Is $\lfloor{\frac{a+b+c+d}{4}}\rfloor=\lfloor\frac{\lfloor{\frac{a+b}{2}}\rfloor+\lfloor{\frac{c+d}{2}}\rfloor}{2}\rfloor$ for $a,b,c,d\in\mathbb R$?

Does the following hold $\forall a,b,c,d\in\mathbb R$? $$\quad\left\lfloor{\frac{a+b+c+d}{4}}\right\rfloor=\left\lfloor\frac{\left\lfloor{\frac{a+b}{2}}\right\rfloor+\left\lfloor{\frac{c+d}{2}}\right\rfloor}{2}\right\rfloor?$$


It seems like it's enough to restrict $a,b,c,d$ to $[0,4)$, and then we can do a case analysis for all possible values of $\left\lfloor{\frac{a+b}{2}}\right\rfloor,\left\lfloor{\frac{c+d}{2}}\right\rfloor$.

Is there a simpler way?


As suggested in a comment, an equivalent questions is whether the following holds for all $x,y\in\mathbb R$:

$$\left\lfloor\frac{x+y}{2}\right\rfloor = \left\lfloor\frac{\left\lfloor x\right\rfloor+\left\lfloor y\right\rfloor}{2}\right\rfloor.$$


As suggested in the answer (and one of the comments), this fails, e.g., for $a=2.5, c=1.5, b,d=0$.

A followup question:

Does the equality hold for all $a,b,c,d\in\mathbb N$?


Solution 1:

The result is false.
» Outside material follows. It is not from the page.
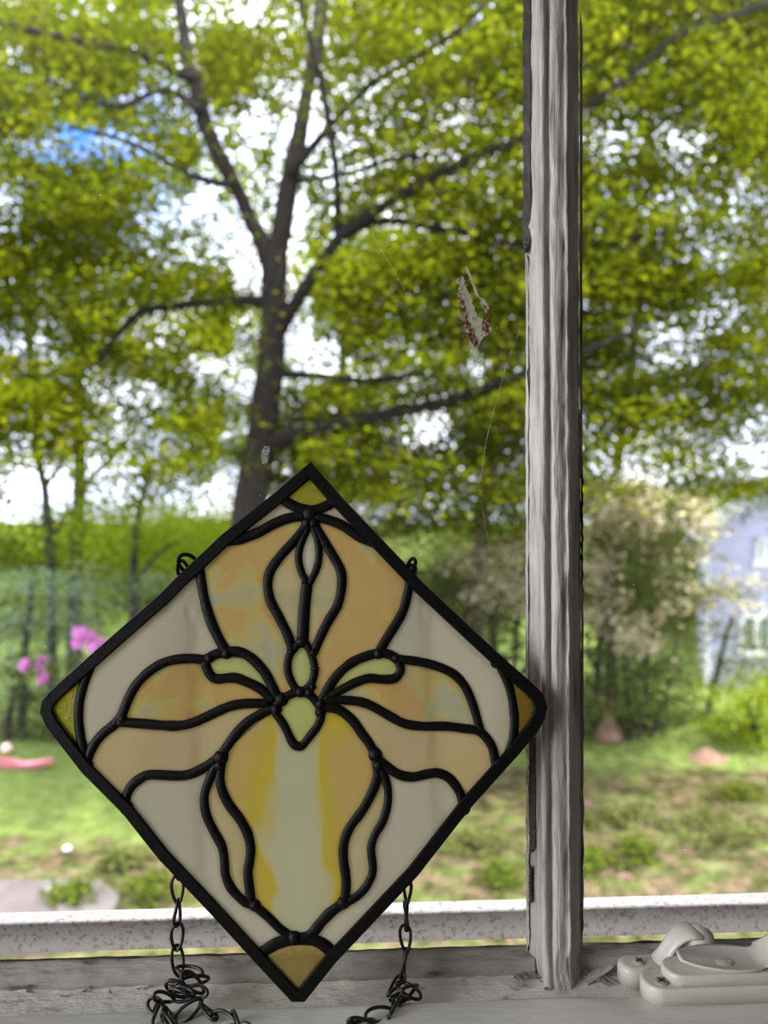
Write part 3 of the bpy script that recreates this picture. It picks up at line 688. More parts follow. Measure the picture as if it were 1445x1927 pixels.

As pointed out by J.G., we can apply change of variable $x=\frac{a+b}{2}$ and $y=\frac{c+d}{2}$ to get:

\begin{equation*} \lfloor \frac{x+y}{2}\rfloor = \lfloor \frac{ \lfloor x \rfloor+\lfloor y\rfloor}{2}\rfloor \end{equation*}

But this cannot hold for every real $x$ and every real $y$: just put $x=2.5$ and $y=1.5$ for example.

Edit:

If $a$, $b$, $c$, and $d$ are all positive integers, we can just make sure $a+b=5$ and $c+d=3$ to get $x=2.5$ and $y=1.5$ so that the result fails even if we assume they are all positive integers.